*RECORDS SHOWN*:
━━━━━━━━━━━━━━━━━━━━

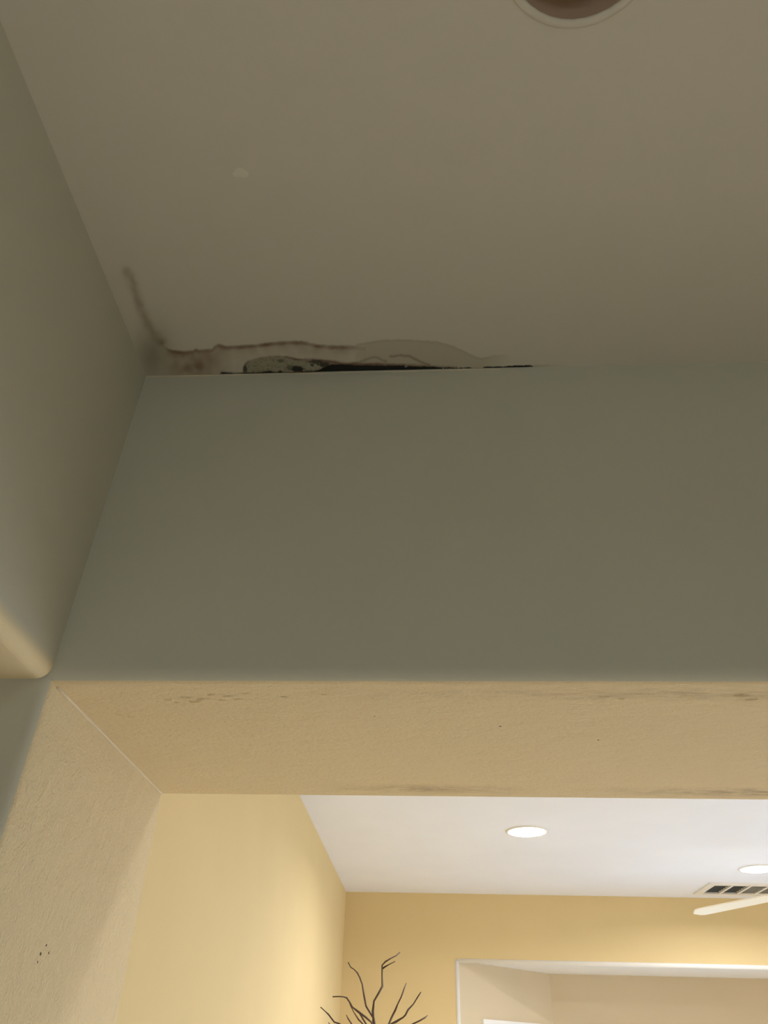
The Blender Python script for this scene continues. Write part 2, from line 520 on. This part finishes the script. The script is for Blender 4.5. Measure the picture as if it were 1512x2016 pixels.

━━━━━━━━━━━━━━━━━━━━

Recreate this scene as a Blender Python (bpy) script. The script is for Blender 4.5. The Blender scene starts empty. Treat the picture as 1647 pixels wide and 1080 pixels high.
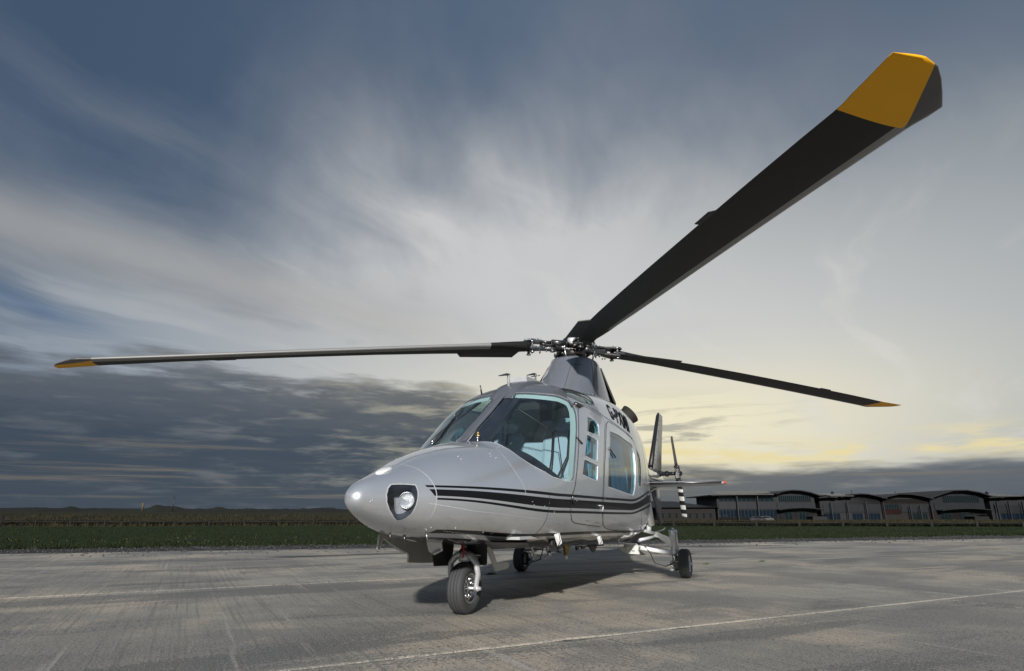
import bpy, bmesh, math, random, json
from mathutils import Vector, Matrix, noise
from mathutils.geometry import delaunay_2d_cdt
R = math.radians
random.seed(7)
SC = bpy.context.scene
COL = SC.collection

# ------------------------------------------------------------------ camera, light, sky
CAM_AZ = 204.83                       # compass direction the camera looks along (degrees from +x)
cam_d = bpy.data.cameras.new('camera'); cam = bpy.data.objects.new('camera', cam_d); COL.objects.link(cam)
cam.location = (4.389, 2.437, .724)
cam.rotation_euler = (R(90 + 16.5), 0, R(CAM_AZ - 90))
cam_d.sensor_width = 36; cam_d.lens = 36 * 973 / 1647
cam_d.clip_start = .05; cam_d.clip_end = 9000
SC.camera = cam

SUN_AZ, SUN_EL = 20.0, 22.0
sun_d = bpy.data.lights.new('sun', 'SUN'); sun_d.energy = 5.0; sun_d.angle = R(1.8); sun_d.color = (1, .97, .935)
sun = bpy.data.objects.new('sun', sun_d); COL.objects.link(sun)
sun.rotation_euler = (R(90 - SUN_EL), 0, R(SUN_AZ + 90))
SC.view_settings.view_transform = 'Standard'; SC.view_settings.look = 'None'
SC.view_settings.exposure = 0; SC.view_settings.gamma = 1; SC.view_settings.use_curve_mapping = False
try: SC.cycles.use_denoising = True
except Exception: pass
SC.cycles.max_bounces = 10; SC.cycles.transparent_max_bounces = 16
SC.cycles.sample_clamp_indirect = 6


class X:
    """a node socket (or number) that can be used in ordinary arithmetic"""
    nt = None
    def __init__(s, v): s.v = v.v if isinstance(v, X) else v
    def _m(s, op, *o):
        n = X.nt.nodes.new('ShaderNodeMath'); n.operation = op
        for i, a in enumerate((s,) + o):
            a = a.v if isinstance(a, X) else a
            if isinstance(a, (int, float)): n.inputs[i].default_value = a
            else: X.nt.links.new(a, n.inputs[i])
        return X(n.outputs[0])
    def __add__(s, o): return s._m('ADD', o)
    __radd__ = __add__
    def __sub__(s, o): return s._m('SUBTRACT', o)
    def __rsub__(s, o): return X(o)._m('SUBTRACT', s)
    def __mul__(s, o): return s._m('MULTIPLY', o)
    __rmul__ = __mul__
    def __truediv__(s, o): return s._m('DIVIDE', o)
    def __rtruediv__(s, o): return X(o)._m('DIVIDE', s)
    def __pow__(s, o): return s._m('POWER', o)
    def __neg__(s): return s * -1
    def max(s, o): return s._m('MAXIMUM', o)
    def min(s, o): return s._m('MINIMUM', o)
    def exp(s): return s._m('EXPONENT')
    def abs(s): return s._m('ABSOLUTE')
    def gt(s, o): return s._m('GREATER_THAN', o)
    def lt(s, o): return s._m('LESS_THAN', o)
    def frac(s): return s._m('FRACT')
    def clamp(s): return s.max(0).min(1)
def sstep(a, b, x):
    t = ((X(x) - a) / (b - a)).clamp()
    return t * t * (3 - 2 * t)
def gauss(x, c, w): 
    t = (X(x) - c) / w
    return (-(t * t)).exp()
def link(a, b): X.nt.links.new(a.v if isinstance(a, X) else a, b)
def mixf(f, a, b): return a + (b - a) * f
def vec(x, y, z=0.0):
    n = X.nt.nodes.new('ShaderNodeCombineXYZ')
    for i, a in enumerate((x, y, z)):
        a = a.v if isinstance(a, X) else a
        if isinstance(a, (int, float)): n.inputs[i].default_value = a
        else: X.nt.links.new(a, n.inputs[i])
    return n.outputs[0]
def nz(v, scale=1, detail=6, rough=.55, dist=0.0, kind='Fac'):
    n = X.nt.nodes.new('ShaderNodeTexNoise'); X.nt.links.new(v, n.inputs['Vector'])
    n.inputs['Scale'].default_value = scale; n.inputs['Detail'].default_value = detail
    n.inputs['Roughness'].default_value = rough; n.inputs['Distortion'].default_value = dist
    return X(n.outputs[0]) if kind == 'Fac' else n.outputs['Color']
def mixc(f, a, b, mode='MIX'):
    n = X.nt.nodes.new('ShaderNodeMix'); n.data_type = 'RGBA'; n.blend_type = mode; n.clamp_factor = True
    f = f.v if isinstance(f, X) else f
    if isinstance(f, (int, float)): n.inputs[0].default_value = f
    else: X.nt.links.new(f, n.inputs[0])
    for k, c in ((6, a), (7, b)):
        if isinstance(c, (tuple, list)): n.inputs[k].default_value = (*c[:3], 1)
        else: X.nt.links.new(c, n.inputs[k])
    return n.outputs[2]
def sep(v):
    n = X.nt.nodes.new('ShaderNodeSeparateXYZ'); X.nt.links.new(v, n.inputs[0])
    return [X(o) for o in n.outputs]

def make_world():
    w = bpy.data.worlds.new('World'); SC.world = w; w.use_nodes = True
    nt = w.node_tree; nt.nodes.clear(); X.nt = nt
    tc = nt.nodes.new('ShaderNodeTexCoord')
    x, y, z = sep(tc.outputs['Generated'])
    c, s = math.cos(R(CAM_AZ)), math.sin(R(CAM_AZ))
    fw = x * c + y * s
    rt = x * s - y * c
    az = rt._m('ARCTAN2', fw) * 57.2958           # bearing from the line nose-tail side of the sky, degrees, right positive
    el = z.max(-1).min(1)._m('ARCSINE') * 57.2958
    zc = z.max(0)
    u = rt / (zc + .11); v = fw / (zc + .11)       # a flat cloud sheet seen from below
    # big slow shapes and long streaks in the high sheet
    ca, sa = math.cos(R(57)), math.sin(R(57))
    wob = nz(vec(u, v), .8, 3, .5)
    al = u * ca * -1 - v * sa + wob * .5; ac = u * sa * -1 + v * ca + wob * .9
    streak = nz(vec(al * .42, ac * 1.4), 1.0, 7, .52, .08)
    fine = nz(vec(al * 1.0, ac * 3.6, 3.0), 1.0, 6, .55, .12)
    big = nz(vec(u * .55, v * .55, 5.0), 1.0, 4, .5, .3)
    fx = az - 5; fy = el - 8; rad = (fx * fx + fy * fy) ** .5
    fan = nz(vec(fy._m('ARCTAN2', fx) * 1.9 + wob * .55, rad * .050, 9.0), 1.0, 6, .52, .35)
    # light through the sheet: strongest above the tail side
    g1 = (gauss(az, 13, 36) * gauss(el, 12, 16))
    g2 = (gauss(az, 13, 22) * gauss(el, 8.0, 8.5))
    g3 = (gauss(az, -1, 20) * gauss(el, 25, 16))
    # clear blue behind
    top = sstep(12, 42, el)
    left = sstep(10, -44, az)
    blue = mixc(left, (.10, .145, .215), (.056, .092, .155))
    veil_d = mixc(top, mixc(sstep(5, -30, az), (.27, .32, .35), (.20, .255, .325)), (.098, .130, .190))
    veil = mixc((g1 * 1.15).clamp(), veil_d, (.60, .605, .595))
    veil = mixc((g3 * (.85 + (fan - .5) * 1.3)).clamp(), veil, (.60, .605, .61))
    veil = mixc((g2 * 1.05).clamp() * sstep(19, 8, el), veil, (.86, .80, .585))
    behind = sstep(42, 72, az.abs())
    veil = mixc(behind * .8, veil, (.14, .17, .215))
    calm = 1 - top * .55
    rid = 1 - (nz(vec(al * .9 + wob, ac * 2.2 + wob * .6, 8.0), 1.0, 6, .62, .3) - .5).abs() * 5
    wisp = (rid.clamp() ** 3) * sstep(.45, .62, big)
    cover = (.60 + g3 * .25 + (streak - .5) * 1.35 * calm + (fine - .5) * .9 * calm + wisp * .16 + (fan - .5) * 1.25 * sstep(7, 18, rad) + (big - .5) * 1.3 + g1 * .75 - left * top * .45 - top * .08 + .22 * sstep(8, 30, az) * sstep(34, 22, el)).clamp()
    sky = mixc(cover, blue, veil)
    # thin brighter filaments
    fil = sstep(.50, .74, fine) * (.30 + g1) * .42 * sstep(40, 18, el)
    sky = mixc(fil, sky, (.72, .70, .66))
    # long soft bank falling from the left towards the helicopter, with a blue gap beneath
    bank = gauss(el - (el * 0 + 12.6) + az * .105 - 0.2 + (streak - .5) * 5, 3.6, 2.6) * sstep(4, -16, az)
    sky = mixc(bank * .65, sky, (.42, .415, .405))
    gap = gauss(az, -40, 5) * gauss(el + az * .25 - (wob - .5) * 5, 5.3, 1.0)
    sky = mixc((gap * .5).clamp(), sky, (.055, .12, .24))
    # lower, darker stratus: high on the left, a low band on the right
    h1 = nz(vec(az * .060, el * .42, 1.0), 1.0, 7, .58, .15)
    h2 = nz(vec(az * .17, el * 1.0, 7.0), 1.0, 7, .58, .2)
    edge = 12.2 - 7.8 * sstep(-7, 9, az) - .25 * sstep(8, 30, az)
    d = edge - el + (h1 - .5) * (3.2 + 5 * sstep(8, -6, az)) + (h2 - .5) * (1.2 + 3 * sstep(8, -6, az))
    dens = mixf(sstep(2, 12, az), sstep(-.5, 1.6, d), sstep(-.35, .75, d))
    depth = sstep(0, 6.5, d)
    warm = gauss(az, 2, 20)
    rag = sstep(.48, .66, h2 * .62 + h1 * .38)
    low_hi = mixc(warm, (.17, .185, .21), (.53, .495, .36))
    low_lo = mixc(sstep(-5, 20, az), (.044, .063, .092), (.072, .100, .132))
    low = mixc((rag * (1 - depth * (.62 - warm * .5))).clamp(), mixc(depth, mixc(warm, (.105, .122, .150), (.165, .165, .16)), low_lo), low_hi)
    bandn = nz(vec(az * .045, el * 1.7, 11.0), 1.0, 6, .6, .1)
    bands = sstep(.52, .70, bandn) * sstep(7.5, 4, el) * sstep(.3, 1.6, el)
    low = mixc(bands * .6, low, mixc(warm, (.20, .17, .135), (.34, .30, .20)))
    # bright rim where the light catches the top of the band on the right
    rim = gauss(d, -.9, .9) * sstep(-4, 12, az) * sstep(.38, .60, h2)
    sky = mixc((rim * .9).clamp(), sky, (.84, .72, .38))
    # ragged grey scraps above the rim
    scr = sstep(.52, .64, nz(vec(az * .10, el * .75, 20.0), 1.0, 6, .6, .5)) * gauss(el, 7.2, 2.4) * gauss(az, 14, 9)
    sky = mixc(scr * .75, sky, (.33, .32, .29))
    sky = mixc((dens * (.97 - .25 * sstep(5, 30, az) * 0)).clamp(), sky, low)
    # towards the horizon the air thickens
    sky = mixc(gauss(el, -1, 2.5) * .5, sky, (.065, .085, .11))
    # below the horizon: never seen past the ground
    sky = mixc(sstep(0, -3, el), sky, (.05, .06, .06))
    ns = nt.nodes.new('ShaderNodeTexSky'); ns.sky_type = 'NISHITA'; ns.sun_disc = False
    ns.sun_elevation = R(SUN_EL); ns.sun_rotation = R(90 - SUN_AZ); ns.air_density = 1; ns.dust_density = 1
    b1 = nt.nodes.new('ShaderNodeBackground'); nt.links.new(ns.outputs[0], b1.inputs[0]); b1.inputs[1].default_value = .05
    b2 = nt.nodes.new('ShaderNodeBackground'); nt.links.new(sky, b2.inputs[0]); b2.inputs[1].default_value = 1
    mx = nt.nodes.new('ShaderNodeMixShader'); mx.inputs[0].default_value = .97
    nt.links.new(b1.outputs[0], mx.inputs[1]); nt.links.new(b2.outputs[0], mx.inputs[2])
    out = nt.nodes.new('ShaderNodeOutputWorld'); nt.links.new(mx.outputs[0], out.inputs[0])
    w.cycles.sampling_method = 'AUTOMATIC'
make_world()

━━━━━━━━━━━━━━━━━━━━

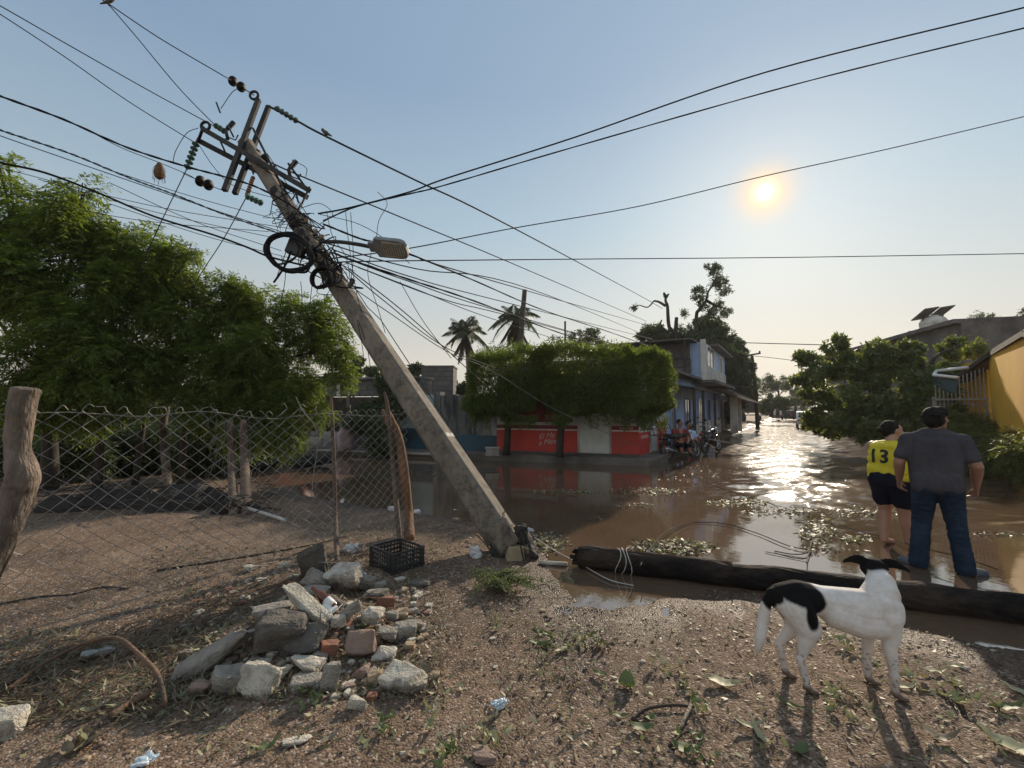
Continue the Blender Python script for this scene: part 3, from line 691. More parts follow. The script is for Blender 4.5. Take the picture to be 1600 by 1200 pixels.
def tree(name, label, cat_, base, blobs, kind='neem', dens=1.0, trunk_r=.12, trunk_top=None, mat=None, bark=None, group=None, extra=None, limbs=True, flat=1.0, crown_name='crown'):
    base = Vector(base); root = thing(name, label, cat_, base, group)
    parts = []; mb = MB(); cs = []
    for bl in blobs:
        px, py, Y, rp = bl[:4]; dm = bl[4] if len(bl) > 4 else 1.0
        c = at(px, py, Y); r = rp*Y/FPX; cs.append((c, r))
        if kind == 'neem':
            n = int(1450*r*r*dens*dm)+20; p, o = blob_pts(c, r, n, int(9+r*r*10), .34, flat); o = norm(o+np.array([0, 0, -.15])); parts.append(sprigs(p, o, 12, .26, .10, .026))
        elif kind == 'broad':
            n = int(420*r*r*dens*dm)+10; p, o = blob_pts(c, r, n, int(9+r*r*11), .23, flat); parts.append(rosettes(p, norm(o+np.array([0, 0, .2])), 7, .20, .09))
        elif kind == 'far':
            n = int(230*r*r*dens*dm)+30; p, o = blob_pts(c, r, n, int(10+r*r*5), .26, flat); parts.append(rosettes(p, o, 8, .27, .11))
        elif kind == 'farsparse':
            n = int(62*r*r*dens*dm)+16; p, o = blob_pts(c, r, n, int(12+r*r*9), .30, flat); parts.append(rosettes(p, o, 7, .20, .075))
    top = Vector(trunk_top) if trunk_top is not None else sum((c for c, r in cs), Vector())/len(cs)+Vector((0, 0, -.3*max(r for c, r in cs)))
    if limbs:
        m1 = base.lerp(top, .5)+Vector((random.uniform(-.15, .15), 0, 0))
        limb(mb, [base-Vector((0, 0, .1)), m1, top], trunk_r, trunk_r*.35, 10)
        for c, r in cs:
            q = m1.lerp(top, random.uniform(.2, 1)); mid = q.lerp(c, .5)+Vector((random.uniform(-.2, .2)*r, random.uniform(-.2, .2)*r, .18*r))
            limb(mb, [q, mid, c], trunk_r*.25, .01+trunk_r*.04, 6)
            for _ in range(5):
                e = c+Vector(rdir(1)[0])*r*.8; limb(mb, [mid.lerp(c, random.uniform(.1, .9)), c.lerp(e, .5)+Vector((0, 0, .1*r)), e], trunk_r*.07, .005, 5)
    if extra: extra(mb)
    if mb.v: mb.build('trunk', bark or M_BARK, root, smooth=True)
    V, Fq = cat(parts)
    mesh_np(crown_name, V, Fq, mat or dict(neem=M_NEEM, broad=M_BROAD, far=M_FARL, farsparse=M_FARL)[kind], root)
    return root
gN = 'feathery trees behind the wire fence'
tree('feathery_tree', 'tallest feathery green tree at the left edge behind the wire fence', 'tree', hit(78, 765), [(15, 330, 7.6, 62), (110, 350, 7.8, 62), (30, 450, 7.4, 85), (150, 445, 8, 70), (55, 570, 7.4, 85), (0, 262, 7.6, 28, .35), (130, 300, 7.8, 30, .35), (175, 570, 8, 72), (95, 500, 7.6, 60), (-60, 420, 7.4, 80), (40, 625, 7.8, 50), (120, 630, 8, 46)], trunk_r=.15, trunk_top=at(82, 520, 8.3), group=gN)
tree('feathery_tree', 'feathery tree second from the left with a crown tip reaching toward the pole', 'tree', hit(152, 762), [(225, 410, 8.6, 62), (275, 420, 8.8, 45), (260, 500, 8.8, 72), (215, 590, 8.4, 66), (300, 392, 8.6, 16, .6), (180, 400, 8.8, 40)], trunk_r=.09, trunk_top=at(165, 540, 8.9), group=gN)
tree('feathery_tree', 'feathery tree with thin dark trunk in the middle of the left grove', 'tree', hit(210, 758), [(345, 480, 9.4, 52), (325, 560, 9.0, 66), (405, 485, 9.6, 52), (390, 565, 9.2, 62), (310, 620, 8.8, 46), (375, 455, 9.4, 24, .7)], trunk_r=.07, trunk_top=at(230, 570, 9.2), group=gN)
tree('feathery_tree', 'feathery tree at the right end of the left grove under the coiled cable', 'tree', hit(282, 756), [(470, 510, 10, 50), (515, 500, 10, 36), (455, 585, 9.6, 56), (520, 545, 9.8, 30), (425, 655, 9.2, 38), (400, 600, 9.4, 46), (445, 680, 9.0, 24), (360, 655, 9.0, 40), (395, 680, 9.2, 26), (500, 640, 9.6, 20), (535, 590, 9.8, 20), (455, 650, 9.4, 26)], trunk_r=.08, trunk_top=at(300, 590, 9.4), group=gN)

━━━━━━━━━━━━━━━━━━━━

*YOUR INSTRUCTIONS*:
Look for the word "Blender" in every line of the listing and copy the lines that have it.

*THE COMPLETED TASK*:
The Blender Python script for this scene continues. Write part 2, from line 520 on. This part finishes the script. The script is for Blender 4.5. Measure the picture as if it were 1512x2016 pixels.
Recreate this scene as a Blender Python (bpy) script. The script is for Blender 4.5. The Blender scene starts empty. Treat the picture as 1647 pixels wide and 1080 pixels high.
Continue the Blender Python script for this scene: part 3, from line 691. More parts follow. The script is for Blender 4.5. Take the picture to be 1600 by 1200 pixels.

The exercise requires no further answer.